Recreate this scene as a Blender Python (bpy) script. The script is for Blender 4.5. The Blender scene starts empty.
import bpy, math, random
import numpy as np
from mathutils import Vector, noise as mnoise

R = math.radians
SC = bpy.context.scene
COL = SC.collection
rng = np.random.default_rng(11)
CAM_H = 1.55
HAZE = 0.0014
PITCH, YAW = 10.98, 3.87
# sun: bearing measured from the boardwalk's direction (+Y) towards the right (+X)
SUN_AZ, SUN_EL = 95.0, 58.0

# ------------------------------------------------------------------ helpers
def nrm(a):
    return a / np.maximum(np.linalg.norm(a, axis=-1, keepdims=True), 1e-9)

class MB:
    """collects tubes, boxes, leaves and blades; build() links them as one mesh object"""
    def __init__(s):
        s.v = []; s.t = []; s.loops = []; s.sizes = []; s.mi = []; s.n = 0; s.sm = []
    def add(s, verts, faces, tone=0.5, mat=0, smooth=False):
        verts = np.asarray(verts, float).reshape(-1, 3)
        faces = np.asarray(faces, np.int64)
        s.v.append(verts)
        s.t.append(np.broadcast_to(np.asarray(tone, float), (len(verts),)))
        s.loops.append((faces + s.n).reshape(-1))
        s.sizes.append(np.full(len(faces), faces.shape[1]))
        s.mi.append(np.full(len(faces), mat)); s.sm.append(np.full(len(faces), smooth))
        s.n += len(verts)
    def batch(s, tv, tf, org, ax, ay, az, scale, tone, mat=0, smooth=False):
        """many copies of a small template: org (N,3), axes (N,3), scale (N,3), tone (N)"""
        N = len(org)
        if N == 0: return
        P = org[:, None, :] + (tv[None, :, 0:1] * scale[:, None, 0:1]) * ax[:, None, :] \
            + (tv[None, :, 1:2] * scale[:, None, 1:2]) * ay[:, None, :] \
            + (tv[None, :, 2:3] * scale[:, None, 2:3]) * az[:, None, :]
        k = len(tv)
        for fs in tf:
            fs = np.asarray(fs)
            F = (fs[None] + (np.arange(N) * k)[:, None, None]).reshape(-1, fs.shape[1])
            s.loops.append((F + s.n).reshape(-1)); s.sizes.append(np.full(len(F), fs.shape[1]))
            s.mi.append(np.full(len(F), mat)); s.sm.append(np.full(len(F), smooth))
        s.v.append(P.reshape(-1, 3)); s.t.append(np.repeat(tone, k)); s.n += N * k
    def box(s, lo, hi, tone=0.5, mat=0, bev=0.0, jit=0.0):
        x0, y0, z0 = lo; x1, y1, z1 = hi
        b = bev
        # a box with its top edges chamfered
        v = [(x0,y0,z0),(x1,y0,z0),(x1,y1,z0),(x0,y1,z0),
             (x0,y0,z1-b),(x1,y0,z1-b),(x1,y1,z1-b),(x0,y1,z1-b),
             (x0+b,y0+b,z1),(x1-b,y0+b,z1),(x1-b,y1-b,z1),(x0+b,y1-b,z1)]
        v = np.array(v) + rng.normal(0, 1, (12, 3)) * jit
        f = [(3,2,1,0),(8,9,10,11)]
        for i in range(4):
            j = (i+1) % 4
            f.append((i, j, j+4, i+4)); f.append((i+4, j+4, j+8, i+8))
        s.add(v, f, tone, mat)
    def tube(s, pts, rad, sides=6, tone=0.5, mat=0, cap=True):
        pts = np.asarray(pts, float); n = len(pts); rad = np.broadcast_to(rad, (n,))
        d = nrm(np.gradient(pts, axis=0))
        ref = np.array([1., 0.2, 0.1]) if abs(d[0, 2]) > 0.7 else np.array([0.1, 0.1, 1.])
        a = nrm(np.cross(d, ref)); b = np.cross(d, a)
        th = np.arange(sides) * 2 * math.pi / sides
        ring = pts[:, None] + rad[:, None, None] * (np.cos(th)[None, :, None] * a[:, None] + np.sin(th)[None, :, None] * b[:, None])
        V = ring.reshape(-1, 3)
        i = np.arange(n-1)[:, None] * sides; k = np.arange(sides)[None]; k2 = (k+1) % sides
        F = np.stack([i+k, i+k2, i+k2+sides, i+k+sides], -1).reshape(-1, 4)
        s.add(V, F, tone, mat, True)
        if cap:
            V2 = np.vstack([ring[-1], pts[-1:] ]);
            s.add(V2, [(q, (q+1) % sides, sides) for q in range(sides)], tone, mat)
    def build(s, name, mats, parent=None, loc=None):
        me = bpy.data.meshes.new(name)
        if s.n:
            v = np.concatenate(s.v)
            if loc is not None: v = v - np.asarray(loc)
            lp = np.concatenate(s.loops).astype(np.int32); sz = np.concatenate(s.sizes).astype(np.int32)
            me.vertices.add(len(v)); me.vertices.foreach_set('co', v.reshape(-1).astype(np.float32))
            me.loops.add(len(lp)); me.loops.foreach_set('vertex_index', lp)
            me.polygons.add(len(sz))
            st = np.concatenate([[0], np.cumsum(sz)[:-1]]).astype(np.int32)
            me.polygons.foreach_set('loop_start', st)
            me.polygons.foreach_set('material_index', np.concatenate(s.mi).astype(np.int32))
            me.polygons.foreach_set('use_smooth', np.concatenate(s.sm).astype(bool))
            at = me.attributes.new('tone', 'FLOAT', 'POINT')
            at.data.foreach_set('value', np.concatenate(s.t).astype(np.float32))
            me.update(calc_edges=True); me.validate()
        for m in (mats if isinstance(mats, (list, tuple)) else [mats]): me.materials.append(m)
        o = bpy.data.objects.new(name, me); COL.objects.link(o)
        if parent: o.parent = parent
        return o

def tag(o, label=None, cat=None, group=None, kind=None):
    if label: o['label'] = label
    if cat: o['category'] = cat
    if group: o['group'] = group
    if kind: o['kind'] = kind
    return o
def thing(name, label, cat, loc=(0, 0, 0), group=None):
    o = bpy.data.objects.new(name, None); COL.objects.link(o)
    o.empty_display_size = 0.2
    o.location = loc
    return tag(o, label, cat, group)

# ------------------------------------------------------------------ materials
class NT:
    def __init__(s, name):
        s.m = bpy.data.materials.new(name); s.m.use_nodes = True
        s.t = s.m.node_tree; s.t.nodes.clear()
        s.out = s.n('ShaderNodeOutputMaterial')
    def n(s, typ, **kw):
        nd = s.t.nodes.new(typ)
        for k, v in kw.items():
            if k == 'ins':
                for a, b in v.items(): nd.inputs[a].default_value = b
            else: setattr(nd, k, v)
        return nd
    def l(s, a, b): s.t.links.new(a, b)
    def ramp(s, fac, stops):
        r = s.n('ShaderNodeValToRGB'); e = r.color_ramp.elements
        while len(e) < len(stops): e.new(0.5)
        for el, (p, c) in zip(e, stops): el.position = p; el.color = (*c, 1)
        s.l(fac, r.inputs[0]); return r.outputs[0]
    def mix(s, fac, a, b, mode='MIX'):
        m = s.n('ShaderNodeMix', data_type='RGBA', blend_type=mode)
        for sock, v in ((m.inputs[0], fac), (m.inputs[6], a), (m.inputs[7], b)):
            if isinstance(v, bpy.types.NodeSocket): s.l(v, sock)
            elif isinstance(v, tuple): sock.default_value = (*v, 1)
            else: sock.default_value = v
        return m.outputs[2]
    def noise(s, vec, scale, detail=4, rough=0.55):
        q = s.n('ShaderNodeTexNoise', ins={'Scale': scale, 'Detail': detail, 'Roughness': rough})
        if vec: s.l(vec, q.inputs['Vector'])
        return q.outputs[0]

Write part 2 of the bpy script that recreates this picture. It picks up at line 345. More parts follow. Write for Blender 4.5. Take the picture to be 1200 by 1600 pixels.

→ Problem: Copy out the whole listing exactly; please set it all down.

→ Worked solution:
Recreate this scene as a Blender Python (bpy) script. The script is for Blender 4.5. The Blender scene starts empty.
import bpy, math, random
import numpy as np
from mathutils import Vector, noise as mnoise

R = math.radians
SC = bpy.context.scene
COL = SC.collection
rng = np.random.default_rng(11)
CAM_H = 1.55
HAZE = 0.0014
PITCH, YAW = 10.98, 3.87
# sun: bearing measured from the boardwalk's direction (+Y) towards the right (+X)
SUN_AZ, SUN_EL = 95.0, 58.0

# ------------------------------------------------------------------ helpers
def nrm(a):
    return a / np.maximum(np.linalg.norm(a, axis=-1, keepdims=True), 1e-9)

class MB:
    """collects tubes, boxes, leaves and blades; build() links them as one mesh object"""
    def __init__(s):
        s.v = []; s.t = []; s.loops = []; s.sizes = []; s.mi = []; s.n = 0; s.sm = []
    def add(s, verts, faces, tone=0.5, mat=0, smooth=False):
        verts = np.asarray(verts, float).reshape(-1, 3)
        faces = np.asarray(faces, np.int64)
        s.v.append(verts)
        s.t.append(np.broadcast_to(np.asarray(tone, float), (len(verts),)))
        s.loops.append((faces + s.n).reshape(-1))
        s.sizes.append(np.full(len(faces), faces.shape[1]))
        s.mi.append(np.full(len(faces), mat)); s.sm.append(np.full(len(faces), smooth))
        s.n += len(verts)
    def batch(s, tv, tf, org, ax, ay, az, scale, tone, mat=0, smooth=False):
        """many copies of a small template: org (N,3), axes (N,3), scale (N,3), tone (N)"""
        N = len(org)
        if N == 0: return
        P = org[:, None, :] + (tv[None, :, 0:1] * scale[:, None, 0:1]) * ax[:, None, :] \
            + (tv[None, :, 1:2] * scale[:, None, 1:2]) * ay[:, None, :] \
            + (tv[None, :, 2:3] * scale[:, None, 2:3]) * az[:, None, :]
        k = len(tv)
        for fs in tf:
            fs = np.asarray(fs)
            F = (fs[None] + (np.arange(N) * k)[:, None, None]).reshape(-1, fs.shape[1])
            s.loops.append((F + s.n).reshape(-1)); s.sizes.append(np.full(len(F), fs.shape[1]))
            s.mi.append(np.full(len(F), mat)); s.sm.append(np.full(len(F), smooth))
        s.v.append(P.reshape(-1, 3)); s.t.append(np.repeat(tone, k)); s.n += N * k
    def box(s, lo, hi, tone=0.5, mat=0, bev=0.0, jit=0.0):
        x0, y0, z0 = lo; x1, y1, z1 = hi
        b = bev
        # a box with its top edges chamfered
        v = [(x0,y0,z0),(x1,y0,z0),(x1,y1,z0),(x0,y1,z0),
             (x0,y0,z1-b),(x1,y0,z1-b),(x1,y1,z1-b),(x0,y1,z1-b),
             (x0+b,y0+b,z1),(x1-b,y0+b,z1),(x1-b,y1-b,z1),(x0+b,y1-b,z1)]
        v = np.array(v) + rng.normal(0, 1, (12, 3)) * jit
        f = [(3,2,1,0),(8,9,10,11)]
        for i in range(4):
            j = (i+1) % 4
            f.append((i, j, j+4, i+4)); f.append((i+4, j+4, j+8, i+8))
        s.add(v, f, tone, mat)
    def tube(s, pts, rad, sides=6, tone=0.5, mat=0, cap=True):
        pts = np.asarray(pts, float); n = len(pts); rad = np.broadcast_to(rad, (n,))
        d = nrm(np.gradient(pts, axis=0))
        ref = np.array([1., 0.2, 0.1]) if abs(d[0, 2]) > 0.7 else np.array([0.1, 0.1, 1.])
        a = nrm(np.cross(d, ref)); b = np.cross(d, a)
        th = np.arange(sides) * 2 * math.pi / sides
        ring = pts[:, None] + rad[:, None, None] * (np.cos(th)[None, :, None] * a[:, None] + np.sin(th)[None, :, None] * b[:, None])
        V = ring.reshape(-1, 3)
        i = np.arange(n-1)[:, None] * sides; k = np.arange(sides)[None]; k2 = (k+1) % sides
        F = np.stack([i+k, i+k2, i+k2+sides, i+k+sides], -1).reshape(-1, 4)
        s.add(V, F, tone, mat, True)
        if cap:
            V2 = np.vstack([ring[-1], pts[-1:] ]);
            s.add(V2, [(q, (q+1) % sides, sides) for q in range(sides)], tone, mat)
    def build(s, name, mats, parent=None, loc=None):
        me = bpy.data.meshes.new(name)
        if s.n:
            v = np.concatenate(s.v)
            if loc is not None: v = v - np.asarray(loc)
            lp = np.concatenate(s.loops).astype(np.int32); sz = np.concatenate(s.sizes).astype(np.int32)
            me.vertices.add(len(v)); me.vertices.foreach_set('co', v.reshape(-1).astype(np.float32))
            me.loops.add(len(lp)); me.loops.foreach_set('vertex_index', lp)
            me.polygons.add(len(sz))
            st = np.concatenate([[0], np.cumsum(sz)[:-1]]).astype(np.int32)
            me.polygons.foreach_set('loop_start', st)
            me.polygons.foreach_set('material_index', np.concatenate(s.mi).astype(np.int32))
            me.polygons.foreach_set('use_smooth', np.concatenate(s.sm).astype(bool))
            at = me.attributes.new('tone', 'FLOAT', 'POINT')
            at.data.foreach_set('value', np.concatenate(s.t).astype(np.float32))
            me.update(calc_edges=True); me.validate()
        for m in (mats if isinstance(mats, (list, tuple)) else [mats]): me.materials.append(m)
        o = bpy.data.objects.new(name, me); COL.objects.link(o)
        if parent: o.parent = parent
        return o

def tag(o, label=None, cat=None, group=None, kind=None):
    if label: o['label'] = label
    if cat: o['category'] = cat
    if group: o['group'] = group
    if kind: o['kind'] = kind
    return o
def thing(name, label, cat, loc=(0, 0, 0), group=None):
    o = bpy.data.objects.new(name, None); COL.objects.link(o)
    o.empty_display_size = 0.2
    o.location = loc
    return tag(o, label, cat, group)

# ------------------------------------------------------------------ materials
class NT:
    def __init__(s, name):
        s.m = bpy.data.materials.new(name); s.m.use_nodes = True
        s.t = s.m.node_tree; s.t.nodes.clear()
        s.out = s.n('ShaderNodeOutputMaterial')
    def n(s, typ, **kw):
        nd = s.t.nodes.new(typ)
        for k, v in kw.items():
            if k == 'ins':
                for a, b in v.items(): nd.inputs[a].default_value = b
            else: setattr(nd, k, v)
        return nd
    def l(s, a, b): s.t.links.new(a, b)
    def ramp(s, fac, stops):
        r = s.n('ShaderNodeValToRGB'); e = r.color_ramp.elements
        while len(e) < len(stops): e.new(0.5)
        for el, (p, c) in zip(e, stops): el.position = p; el.color = (*c, 1)
        s.l(fac, r.inputs[0]); return r.outputs[0]
    def mix(s, fac, a, b, mode='MIX'):
        m = s.n('ShaderNodeMix', data_type='RGBA', blend_type=mode)
        for sock, v in ((m.inputs[0], fac), (m.inputs[6], a), (m.inputs[7], b)):
            if isinstance(v, bpy.types.NodeSocket): s.l(v, sock)
            elif isinstance(v, tuple): sock.default_value = (*v, 1)
            else: sock.default_value = v
        return m.outputs[2]
    def noise(s, vec, scale, detail=4, rough=0.55):
        q = s.n('ShaderNodeTexNoise', ins={'Scale': scale, 'Detail': detail, 'Roughness': rough})
        if vec: s.l(vec, q.inputs['Vector'])
        return q.outputs[0]

Write part 2 of the bpy script that recreates this picture. It picks up at line 345. More parts follow. Write for Blender 4.5. Take the picture to be 1200 by 1600 pixels.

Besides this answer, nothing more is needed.